Vangelo in briciole
14 febbraio 2021

VI DOMENICA DEL TEMPO ORDINARIO

Dal Vangelo secondo Marco (Mc 1,40-45)
In quel tempo, venne da Gesù un lebbroso, che lo supplicava in ginocchio e gli diceva: «Se vuoi, puoi purificarmi!». Ne ebbe compassione, tese la mano, lo toccò e gli disse: «Lo voglio, sii purificato!». E subito la lebbra scomparve da lui ed egli fu purificato.E, ammonendolo severamente, lo cacciò via subito e gli disse: «Guarda di non dire niente a nessuno; va’, invece, a mostrarti al sacerdote e offri per la tua purificazione quello che Mosè ha prescritto, come testimonianza per loro». Ma quello si allontanò e si mise a proclamare e a divulgare il fatto, tanto che Gesù non poteva più entrare pubblicamente in una città, ma rimaneva fuori, in luoghi deserti; e venivano a lui da ogni parte.
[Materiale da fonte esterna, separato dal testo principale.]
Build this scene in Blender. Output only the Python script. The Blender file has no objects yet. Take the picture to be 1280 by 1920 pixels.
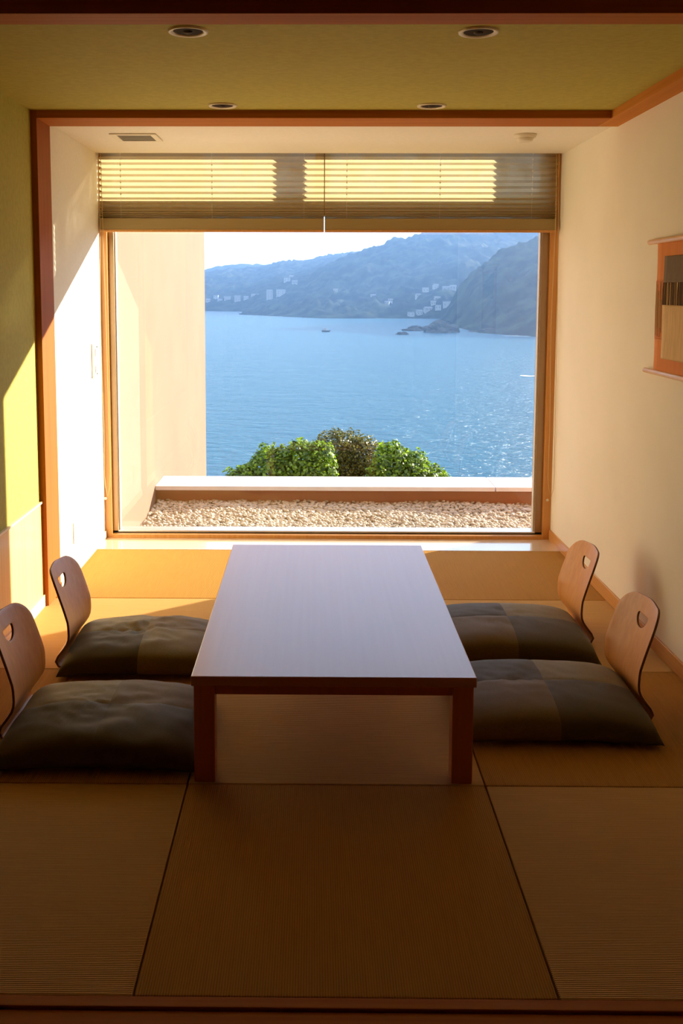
import bpy, bmesh, math, random
import numpy as np
from mathutils import Vector, Matrix, noise
from mathutils.geometry import delaunay_2d_cdt
random.seed(7); rng = np.random.default_rng(7)
S = bpy.context.scene
C = S.collection
PI = math.pi
R = math.radians

# ------------------------------------------------------------------ camera
cam_d = bpy.data.cameras.new('camera'); cam = bpy.data.objects.new('camera', cam_d); C.objects.link(cam)
S.camera = cam
cam_d.sensor_fit = 'VERTICAL'; cam_d.sensor_height = 36.0; cam_d.sensor_width = 24.0
cam_d.lens = 1837.04/1920*36
cam_d.shift_x = (640-570.04)/1920; cam_d.shift_y = -(960-740.34)/1920
cam_d.clip_start = .05; cam_d.clip_end = 20000
pitch, yaw, roll = 0.1049, -0.0096, 0.0021
cam.matrix_world = Matrix.Translation((0, 0, 1.4488)) @ Matrix.Rotation(-yaw, 4, 'Z') @ Matrix.Rotation(PI/2 - pitch, 4, 'X') @ Matrix.Rotation(roll, 4, 'Z')

# ------------------------------------------------------------------ sky
SKY = 1.9
w = bpy.data.worlds.new('sky'); S.world = w; w.use_nodes = True
nt = w.node_tree; N = nt.nodes; L = nt.links; N.clear()
out = N.new('ShaderNodeOutputWorld'); bg = N.new('ShaderNodeBackground'); L.new(bg.outputs[0], out.inputs[0])
tc = N.new('ShaderNodeTexCoord'); sep = N.new('ShaderNodeSeparateXYZ'); L.new(tc.outputs['Generated'], sep.inputs[0])
rp = N.new('ShaderNodeValToRGB'); L.new(sep.outputs[2], rp.inputs[0])
e = rp.color_ramp.elements
e[0].position = 0.0; e[0].color = (.80, .92, 1.0, 1); e[1].position = 1.0; e[1].color = (.12, .26, .60, 1)
k = e.new(.11); k.color = (.74, .89, 1.0, 1); k = e.new(.30); k.color = (.22, .50, .84, 1)
mp = N.new('ShaderNodeMapping'); mp.inputs['Scale'].default_value = (1, 1, 2.6); L.new(tc.outputs['Generated'], mp.inputs[0])
nz = N.new('ShaderNodeTexNoise'); nz.inputs['Scale'].default_value = 4.2; nz.inputs['Detail'].default_value = 7; L.new(mp.outputs[0], nz.inputs[0])
cr = N.new('ShaderNodeValToRGB'); cr.color_ramp.elements[0].position = .40; cr.color_ramp.elements[1].position = .62; L.new(nz.outputs[0], cr.inputs[0])
mx = N.new('ShaderNodeMixRGB'); mx.inputs[2].default_value = (1.0, .99, .97, 1)
L.new(cr.outputs[0], mx.inputs[0]); L.new(rp.outputs[0], mx.inputs[1]); L.new(mx.outputs[0], bg.inputs[0])
bg.inputs[1].default_value = SKY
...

E’ triste ascoltare dalla bocca di Mosè le terribili parole: “ Il lebbroso se ne starà solo, fuori dall’accampamento”.
Nel tempo in cui questa regola crudele veniva stabilita non c’era altra possibilità di difendersi dalla lebbra se non isolando il malato dall’abitato. Segno di corruzione, simbolo del peccato, la lebbra era considerata un castigo di Dio.
Il lebbroso “immondo”, cioè impuro (doveva confessarlo e gridarlo lui stesso), era isolato da tutto ciò che era considerato puro e che avrebbe potuto contaminare con un semplice toccare.
Il lebbroso viene isolato da ciò che è santo, viene quindi radicalmente escluso dalla comunità del popolo di Dio. In questo brano l’atteggiamento del lebbroso è di grande umiltà (“supplicava in ginocchio”).
Solo, senza relazioni, emarginato, escluso (in una società che divide) ha perso la sua dignità, ma nello stesso tempo OSA, supplica con atteggiamento dolce e fiducioso.
Inginocchiandosi dinanzi a Gesù, cosciente della sua miseria, il lebbroso ritrova la sua libertà percepita nel modo più vero, ritrova la speranza e la gioia, è trasformato, è guarito.
Non è più solo, corre, esce, partecipa agli altri la sua straordinaria esperienza. Ridiventa persona…..toccato, amato, guarito.
L’uomo Gesù si fa compagno della sua sofferenza mettendo la sua carne sana a contatto con la sua putrida; pienamente coinvolto patisce con il malato e lo tocca. Poteva fare il miracolo a distanza, come altre volte. Invece no: tocca chi non poteva nè toccare né essere toccato.
La compassione di Gesù, il suo commuoversi davanti agli infelici e ai sofferenti rivela una sensibilità all’altrui dolore che solo chi del dolore ha fatto esperienza riesce ad avere. Il Sofferente che comprende ed ama dà ristoro e forza a chi è oppresso dal patire. C’è in Gesù una sovrabbondanza d’amore. In Lui tutto è gratuità, generosità vissuta senza calcolo o forzature, amando senza riserve e senza condizioni, aperto alla comprensione reale del patire umano. E’ un amore che avvicina i lontani, facendoli sentire accolti, riempiendoli dello stupore e della bellezza di scoprirsi oggetto immeritevole di così puro dono.
Accogliamo il messaggio di Gesù nel suo valore profondo e universale: nessuno può essere escluso dalla nostra compassione, nessuno può essere condannato a vivere fuori dal villaggio che è il mondo. Gesù ci ricorda che i cristiani sono in prima linea contro ogni tipo di emarginazione: extracomunitari, disperati di tanti paesi del mondo, uomini e donne di religione diversa. Questa testimonianza siamo chiamati a dare e a diffondere. Non è possibile amare, pregare, imitare Gesù, senza provare compassione per il lebbroso e toccarlo come fa Lui.